In terms of base oil prices in Asia, numbers were assessed stable week on week, although upward pressure prevails on high-viscosity oil values given climbing bids and offers, tightening supply, and increased demand. On an ex-tank Singapore basis, Group I solvent neutral 150 prices were assessed at $660-$680/t, and SN500 was heard at $680-$720/t. Bright stock was hovering at $1,020-$1,060/t. These indications will be revised up once the increases by a major Southeast Asia refiner go into effect on April 11.

 

On an FOB Asia basis, Group I SN150 was holding at $540-$570/t FOB, while SN500 was heard at $580-$600/t FOB. Bright stock prices were mentioned at $1,020-$1,040/t FOB.

 

Group II prices were unchanged at $570-$610/t FOB Asia for 150 neutral, and were assessed at $640-$680/t FOB Asia for 500N.

 

Group III prices were largely steady, with the 4 centiStoke and 6 cSt oils heard at $960-$980/t FOB Asia. The 8 cSt grade was gauged at $760-$780/t FOB Asia.

 

On the shipping front, a number of inquiries were made to move base oil from South Korea, with a 2,000-metric ton cargo of two grades being discussed from Yeosu to Taichung, Taiwan, for Apr. 10-15 shipment. A 500-ton lot of 600N was also on the table for Yeosu to Taichung for April 11-20 dates. A combination cargo of 5,000-ton benzene-toluene-xylene plus 3,000 tons of two base oil grades was being worked on for Yeosu to Jiangyin and Nantong, China, for April 5-10 lifting. A 3,000-ton parcel was expected to be shipped from Onsan to Dongguan, China, between April 4-12.

 

In Japan, a 2,000-ton lot was expected to be shipped from Yokkaichi to Manila, Philippines, in mid-April.
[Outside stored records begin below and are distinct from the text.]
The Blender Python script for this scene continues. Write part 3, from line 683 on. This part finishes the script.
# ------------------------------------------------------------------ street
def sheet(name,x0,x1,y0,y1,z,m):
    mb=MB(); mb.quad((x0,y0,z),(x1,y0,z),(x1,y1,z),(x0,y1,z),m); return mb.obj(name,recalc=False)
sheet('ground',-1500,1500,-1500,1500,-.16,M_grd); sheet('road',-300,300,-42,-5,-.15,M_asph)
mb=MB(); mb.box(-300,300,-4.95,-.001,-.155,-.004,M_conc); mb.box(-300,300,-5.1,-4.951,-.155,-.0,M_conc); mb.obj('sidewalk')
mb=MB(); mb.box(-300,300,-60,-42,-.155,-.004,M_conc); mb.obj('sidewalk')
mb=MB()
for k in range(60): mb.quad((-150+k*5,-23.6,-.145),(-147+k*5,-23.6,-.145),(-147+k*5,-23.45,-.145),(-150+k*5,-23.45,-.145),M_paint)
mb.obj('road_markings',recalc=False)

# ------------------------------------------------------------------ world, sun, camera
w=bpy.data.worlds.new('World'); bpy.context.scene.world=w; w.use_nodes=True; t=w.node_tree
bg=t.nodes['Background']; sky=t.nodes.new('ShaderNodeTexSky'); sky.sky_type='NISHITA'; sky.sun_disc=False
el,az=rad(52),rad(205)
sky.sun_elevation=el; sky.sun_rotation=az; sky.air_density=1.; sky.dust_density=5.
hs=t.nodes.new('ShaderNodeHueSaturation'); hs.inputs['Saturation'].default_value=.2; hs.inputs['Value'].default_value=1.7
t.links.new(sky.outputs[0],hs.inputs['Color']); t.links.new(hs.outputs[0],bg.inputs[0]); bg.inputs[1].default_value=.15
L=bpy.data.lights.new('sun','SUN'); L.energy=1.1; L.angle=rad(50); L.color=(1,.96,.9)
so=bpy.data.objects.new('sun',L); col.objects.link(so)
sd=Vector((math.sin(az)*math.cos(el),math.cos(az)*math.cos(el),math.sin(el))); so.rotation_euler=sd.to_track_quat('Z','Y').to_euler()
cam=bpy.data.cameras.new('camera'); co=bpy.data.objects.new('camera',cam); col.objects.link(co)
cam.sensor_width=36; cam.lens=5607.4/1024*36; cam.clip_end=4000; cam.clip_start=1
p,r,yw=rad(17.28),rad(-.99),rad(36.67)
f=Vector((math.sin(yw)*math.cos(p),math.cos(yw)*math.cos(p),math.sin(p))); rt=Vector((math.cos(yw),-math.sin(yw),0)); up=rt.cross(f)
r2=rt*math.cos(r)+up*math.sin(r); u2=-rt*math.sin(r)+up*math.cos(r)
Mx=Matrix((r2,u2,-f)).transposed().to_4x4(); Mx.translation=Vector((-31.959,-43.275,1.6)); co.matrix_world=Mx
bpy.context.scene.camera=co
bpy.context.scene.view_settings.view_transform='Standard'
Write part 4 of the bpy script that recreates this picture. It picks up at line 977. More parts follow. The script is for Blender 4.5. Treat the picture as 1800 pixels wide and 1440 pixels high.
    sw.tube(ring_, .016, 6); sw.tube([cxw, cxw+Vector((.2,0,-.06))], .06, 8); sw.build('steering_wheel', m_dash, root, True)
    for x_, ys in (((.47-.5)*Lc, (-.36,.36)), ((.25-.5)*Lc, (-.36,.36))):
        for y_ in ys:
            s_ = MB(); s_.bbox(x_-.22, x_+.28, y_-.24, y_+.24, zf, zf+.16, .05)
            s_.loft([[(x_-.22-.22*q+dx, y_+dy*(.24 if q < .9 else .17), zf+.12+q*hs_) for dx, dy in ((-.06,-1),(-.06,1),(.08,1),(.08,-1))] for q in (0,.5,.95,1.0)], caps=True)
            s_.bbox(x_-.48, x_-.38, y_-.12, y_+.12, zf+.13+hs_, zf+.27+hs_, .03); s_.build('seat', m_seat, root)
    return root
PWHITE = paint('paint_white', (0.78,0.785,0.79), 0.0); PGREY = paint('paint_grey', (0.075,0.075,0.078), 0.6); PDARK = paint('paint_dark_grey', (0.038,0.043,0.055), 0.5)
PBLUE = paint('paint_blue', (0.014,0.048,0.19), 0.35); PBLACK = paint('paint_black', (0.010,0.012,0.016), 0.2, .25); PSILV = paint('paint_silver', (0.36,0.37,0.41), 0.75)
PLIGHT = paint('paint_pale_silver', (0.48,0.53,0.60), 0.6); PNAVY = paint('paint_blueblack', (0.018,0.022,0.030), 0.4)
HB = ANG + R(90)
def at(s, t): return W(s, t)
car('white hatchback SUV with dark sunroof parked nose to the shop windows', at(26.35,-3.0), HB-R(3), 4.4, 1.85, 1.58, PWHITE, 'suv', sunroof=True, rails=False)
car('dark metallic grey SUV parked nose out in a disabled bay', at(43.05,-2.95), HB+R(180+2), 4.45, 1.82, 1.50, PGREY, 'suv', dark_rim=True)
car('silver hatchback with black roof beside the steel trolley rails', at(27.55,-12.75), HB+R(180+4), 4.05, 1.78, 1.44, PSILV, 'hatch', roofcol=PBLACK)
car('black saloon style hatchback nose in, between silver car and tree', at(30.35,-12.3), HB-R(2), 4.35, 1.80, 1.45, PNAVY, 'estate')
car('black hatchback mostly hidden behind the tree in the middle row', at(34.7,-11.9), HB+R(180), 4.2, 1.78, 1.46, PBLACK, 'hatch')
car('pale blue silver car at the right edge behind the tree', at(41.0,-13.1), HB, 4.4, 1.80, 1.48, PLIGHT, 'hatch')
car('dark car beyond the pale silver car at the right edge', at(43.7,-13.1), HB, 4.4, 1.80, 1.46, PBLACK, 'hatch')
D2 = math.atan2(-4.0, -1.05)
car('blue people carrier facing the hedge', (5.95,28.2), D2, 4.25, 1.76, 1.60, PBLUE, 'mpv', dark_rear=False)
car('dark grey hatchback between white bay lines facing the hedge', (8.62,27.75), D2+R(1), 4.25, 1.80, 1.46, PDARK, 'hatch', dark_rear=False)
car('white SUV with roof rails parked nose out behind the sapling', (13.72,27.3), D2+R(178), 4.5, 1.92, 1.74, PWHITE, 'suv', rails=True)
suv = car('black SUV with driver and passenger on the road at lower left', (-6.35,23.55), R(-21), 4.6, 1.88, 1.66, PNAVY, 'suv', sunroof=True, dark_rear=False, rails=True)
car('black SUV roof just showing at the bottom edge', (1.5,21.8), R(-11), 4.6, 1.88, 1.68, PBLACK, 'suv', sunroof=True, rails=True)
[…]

A 2,500-ton cargo was on the table for Mizushima to Hong Kong for May 5-9 lifting.

 

Lastly, a 5-10,000-ton parcel was under discussion for Lake Charles, U.S., to Mumbai, India, for April dates.

 

Upstream, May ICE Brent Singapore futures were trading at U.S. $56.08 per barrel in afternoon trading on April 6, compared to $56.33 per barrel on March 30.